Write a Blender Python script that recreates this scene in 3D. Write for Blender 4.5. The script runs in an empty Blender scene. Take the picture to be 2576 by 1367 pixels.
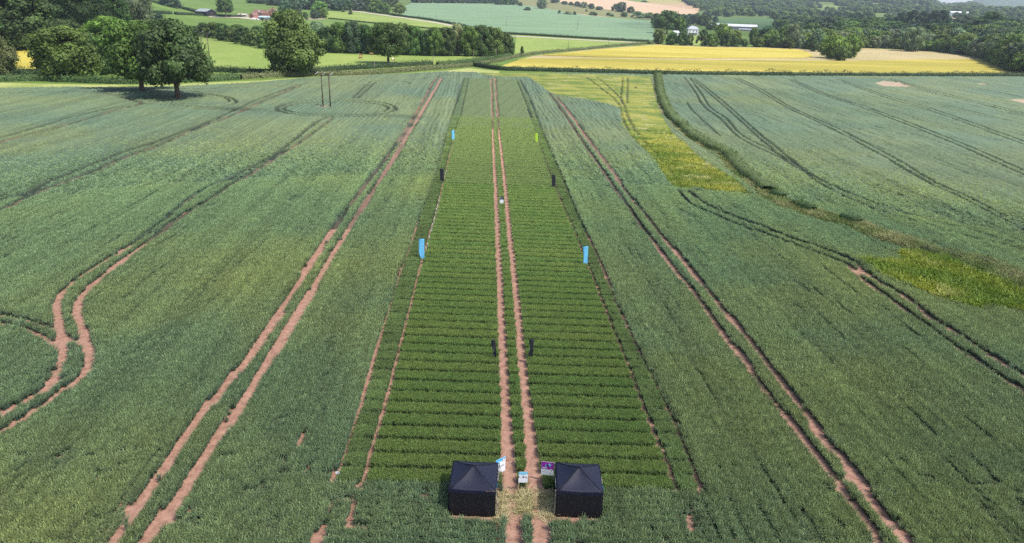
import bpy, bmesh, math, random
import numpy as np
from mathutils import Vector, Matrix
from mathutils.geometry import delaunay_2d_cdt
R = math.radians
random.seed(7); rng = np.random.default_rng(7)
S = bpy.context.scene
COL = S.collection

# ------------------------------------------------------------------ camera
# measurements of the place were taken on a 2576 x 1367 grid; at(px, py) turns a grid point into a point of the ground
F, CX, CY, H = 1763.0, 1288.0, 683.5, 31.0
ROLL = R(2.0)
_row = Vector(((1220 - CX) / F, (CY - 9) / F, -1.0)).normalized()
_hz = Vector((math.cos(ROLL), -math.sin(ROLL), 0))
_up = _hz.cross(_row).normalized()
_rt = _row.cross(_up).normalized()
M3 = Matrix((_rt, _row, _up))            # camera space -> world
M3n = np.array(M3)
cam_d = bpy.data.cameras.new("camera"); cam = bpy.data.objects.new("camera", cam_d); COL.objects.link(cam)
mw = M3.to_4x4(); mw.translation = (0, 0, H); cam.matrix_world = mw
cam_d.sensor_width = 36.0; cam_d.lens = 36.0 * F / 2576.0
cam_d.clip_start = 0.5; cam_d.clip_end = 30000
S.camera = cam

# ------------------------------------------------------------------ light
SUN_AZ, SUN_EL = R(120), R(57)
HAZE = .000065
w = bpy.data.worlds.new("World"); S.world = w; w.use_nodes = True
nt = w.node_tree
sky = nt.nodes.new("ShaderNodeTexSky"); sky.sky_type = 'NISHITA'; sky.sun_disc = False
sky.sun_elevation = SUN_EL; sky.sun_rotation = SUN_AZ
sky.air_density = 1.0; sky.dust_density = 2.0; sky.ozone_density = 1.0
nt.links.new(sky.outputs[0], nt.nodes["Background"].inputs[0]); nt.nodes["Background"].inputs[1].default_value = 0.15
sl = bpy.data.lights.new("sun", 'SUN'); sl.energy = 5.0; sl.angle = R(0.5); sl.color = (1.0, 0.95, 0.88)
sun = bpy.data.objects.new("sun", sl); COL.objects.link(sun)
SD = Vector((math.cos(SUN_EL) * math.sin(SUN_AZ), math.cos(SUN_EL) * math.cos(SUN_AZ), math.sin(SUN_EL)))
sun.rotation_euler = SD.to_track_quat('Z', 'Y').to_euler()
S.view_settings.view_transform = 'Standard'; S.view_settings.look = 'None'
S.view_settings.exposure = 0.75; S.view_settings.gamma = 1.0
S.render.engine = 'CYCLES'
S.cycles.max_bounces = 5; S.cycles.diffuse_bounces = 3; S.cycles.glossy_bounces = 2
S.cycles.transmission_bounces = 3; S.cycles.transparent_max_bounces = 8; S.cycles.volume_bounces = 0
S.cycles.use_denoising = False
S.cycles.sample_clamp_indirect = 1.5; S.cycles.sample_clamp_direct = 12.0

# ------------------------------------------------------------------ terrain
def sstep(a, b, x):
    t = np.clip((x - a) / (b - a), 0, 1); return t * t * (3 - 2 * t)
_PL = ([0, 600, 900, 1200, 1600, 2200, 3000, 4500, 7000, 12000], [0, 0, 4, 10, 22, 45, 85, 170, 230, 260])
_PR = ([0, 700, 1000, 1500, 2000, 2600, 3300, 4000, 4700, 5600, 7000, 9500, 12000],
       [0, 0, 3, 10, 22, 44, 85, 125, 158, 120, 110, 200, 220])
def terrain(x, y):
    x = np.asarray(x, float); y = np.asarray(y, float)
    d = np.hypot(x, y); az = np.degrees(np.arctan2(x, np.maximum(y, 1e-3)))
    wr = sstep(2, 14, az)
    zl = np.interp(d, *_PL) + 25 * sstep(330, 830, d) * sstep(20, 28, -az)
    zr = np.interp(d, *_PR)
    zr = zr + sstep(2500, 4700, d) * (1 - sstep(4700, 6000, d)) * (40 * sstep(32.0, 27.0, az) + 6 * np.sin(az * 2.1))
    zr = zr - sstep(2900, 3900, d) * (1 - sstep(5000, 6000, d)) * (47 * sstep(30.6, 31.8, az) + 24 * sstep(33.6, 35, az))
    zr = zr + 190 * sstep(7000, 9500, d) * sstep(33.2, 34.6, az) - 60 * sstep(7000, 9500, d) * sstep(33.2, 31.0, az)
    z = zl * (1 - wr) + zr * wr
    und = 1.5 * np.sin(x * .011 + 1) * np.sin(y * .009) + 4 * np.sin(x * .0031) * np.sin(y * .0027 + .5)
    return z + und * sstep(700, 1300, d)

def ray(px, py):
    v = Vector(((px - CX) / F, (CY - py) / F, -1.0)); return (M3 @ v).normalized()
def at(px, py, zo=0.0):
    r = ray(px, py)
    def g(t): return H + r.z * t - float(terrain(r.x * t, r.y * t)) - zo
    if r.z < -1e-4:
        t = (zo - H) / r.z
        if math.hypot(r.x * t, r.y * t) < 320: return Vector((r.x * t, r.y * t, zo))
    t = 150.0; pt = t
    while t < 20000 and g(t) > 0:
        pt = t; t *= 1.02
    a, b = pt, t
    for _ in range(30):
        m = (a + b) / 2
        if g(m) > 0: a = m
        else: b = m
    return Vector((r.x * b, r.y * b, float(terrain(r.x * b, r.y * b)) + zo))
def pix(P):                                # numpy world points -> grid coordinates
    v = (P - np.array([0, 0, H])) @ M3n
    zz = -v[:, 2]; zz = np.where(zz < .1, .1, zz)
    return CX + F * v[:, 0] / zz, CY - F * v[:, 1] / zz, zz
def mpp(p): return -(M3.transposed() @ (Vector(p) - Vector((0, 0, H)))).z / F   # metres per grid step at a point

# ------------------------------------------------------------------ helpers
def tag(o, label=None, cat=None, group=None, kind=None):
    if label: o["label"] = label
    if cat: o["category"] = cat
    if group: o["group"] = group
    if kind: o["kind"] = kind
    return o
def link(name, me, mat=None, parent=None, loc=None):
    o = bpy.data.objects.new(name, me); COL.objects.link(o)
    if mat is not None and me is not None and not me.materials: me.materials.append(mat)
    if parent: o.parent = parent
    if loc is not None: o.location = loc
    return o
def empty(name, loc, rz=0.0):
    o = bpy.data.objects.new(name, None); COL.objects.link(o); o.location = loc; o.rotation_euler = (0, 0, rz)
    o.empty_display_size = .2; return o
def np_mesh(name, V, faces, smooth=False, attrs=None):
    """V (n,3); faces (m,k) int array of one size"""
    me = bpy.data.meshes.new(name); V = np.asarray(V, np.float32); Fc = np.asarray(faces, np.int32)
    me.vertices.add(len(V)); me.vertices.foreach_set("co", V.ravel())
    k = Fc.shape[1]; me.loops.add(Fc.size); me.polygons.add(len(Fc))
    me.loops.foreach_set("vertex_index", Fc.ravel())
    me.polygons.foreach_set("loop_start", np.arange(0, Fc.size, k, dtype=np.int32))
    me.polygons.foreach_set("loop_total", np.full(len(Fc), k, np.int32))
    if smooth: me.polygons.foreach_set("use_smooth", np.ones(len(Fc), bool))
    for n, (t, a) in (attrs or {}).items():
        at_ = me.attributes.new(n, t, 'POINT')
        at_.data.foreach_set("value" if t == 'FLOAT' else ("color" if t == 'FLOAT_COLOR' else "vector"), np.asarray(a, np.float32).ravel())
    me.update(calc_edges=True); return me
class MB:
    """collects shapes; build() links them as ONE mesh object"""
    def __init__(s): s.bm = bmesh.new()
    def box(s, c, size, rz=0.0, bev=0.0, tilt=None):
        m = Matrix.Translation(c) @ Matrix.Rotation(rz, 4, 'Z')
        if tilt: m = m @ tilt
        r = bmesh.ops.create_cube(s.bm, size=1.0, matrix=m @ Matrix.Diagonal((*size, 1)))
        if bev:
            ed = {e for v in r['verts'] for e in v.link_edges}
            bmesh.ops.bevel(s.bm, geom=list(ed), offset=bev, segments=1, affect='EDGES')
        return s
    def tube(s, pts, rad, n=8):
        pts = [Vector(p) for p in pts]; rr = rad if isinstance(rad, (list, tuple)) else [rad] * len(pts)
        rings = []
        for i, p in enumerate(pts):
            d = (pts[min(i + 1, len(pts) - 1)] - pts[max(i - 1, 0)]).normalized()
            a = d.orthogonal().normalized() if i == 0 else (a - d * a.dot(d)).normalized()
            b = d.cross(a)
            rings.append([s.bm.verts.new(p + (a * math.cos(2 * math.pi * j / n) + b * math.sin(2 * math.pi * j / n)) * rr[i]) for j in range(n)])
        for q in range(len(rings) - 1):
            for j in range(n): s.bm.faces.new((rings[q][j], rings[q][(j + 1) % n], rings[q + 1][(j + 1) % n], rings[q + 1][j]))
        s.bm.faces.new(list(reversed(rings[0]))); s.bm.faces.new(rings[-1]); return s
    def poly(s, pts): s.bm.faces.new([s.bm.verts.new(p) for p in pts]); return s
    def prism(s, pts, off):
        a = [s.bm.verts.new(Vector(p)) for p in pts]; b = [s.bm.verts.new(Vector(p) + Vector(off)) for p in pts]
        s.bm.faces.new(list(reversed(a))); s.bm.faces.new(b); n = len(a)
        for i in range(n): s.bm.faces.new((a[i], a[(i + 1) % n], b[(i + 1) % n], b[i]))
        return s
    def grid(s, fn, nu, nv):
        v = [[s.bm.verts.new(fn(i / nu, j / nv)) for j in range(nv + 1)] for i in range(nu + 1)]
        for i in range(nu):
            for j in range(nv): s.bm.faces.new((v[i][j], v[i + 1][j], v[i + 1][j + 1], v[i][j + 1]))
        return s
    def solid(s, t):
        bmesh.ops.recalc_face_normals(s.bm, faces=s.bm.faces[:])
        bmesh.ops.solidify(s.bm, geom=s.bm.faces[:], thickness=t); return s
    def build(s, name, mat, parent=None, loc=None, smooth=False):
        bmesh.ops.recalc_face_normals(s.bm, faces=s.bm.faces[:])
        me = bpy.data.meshes.new(name); s.bm.to_mesh(me); s.bm.free()
        if smooth:
            for p in me.polygons: p.use_smooth = True
        return link(name, me, mat, parent, loc)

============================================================

## Brief
What is the number of lines above that contain the string "scene"? Answer with the number alone.

## Exercise solution
2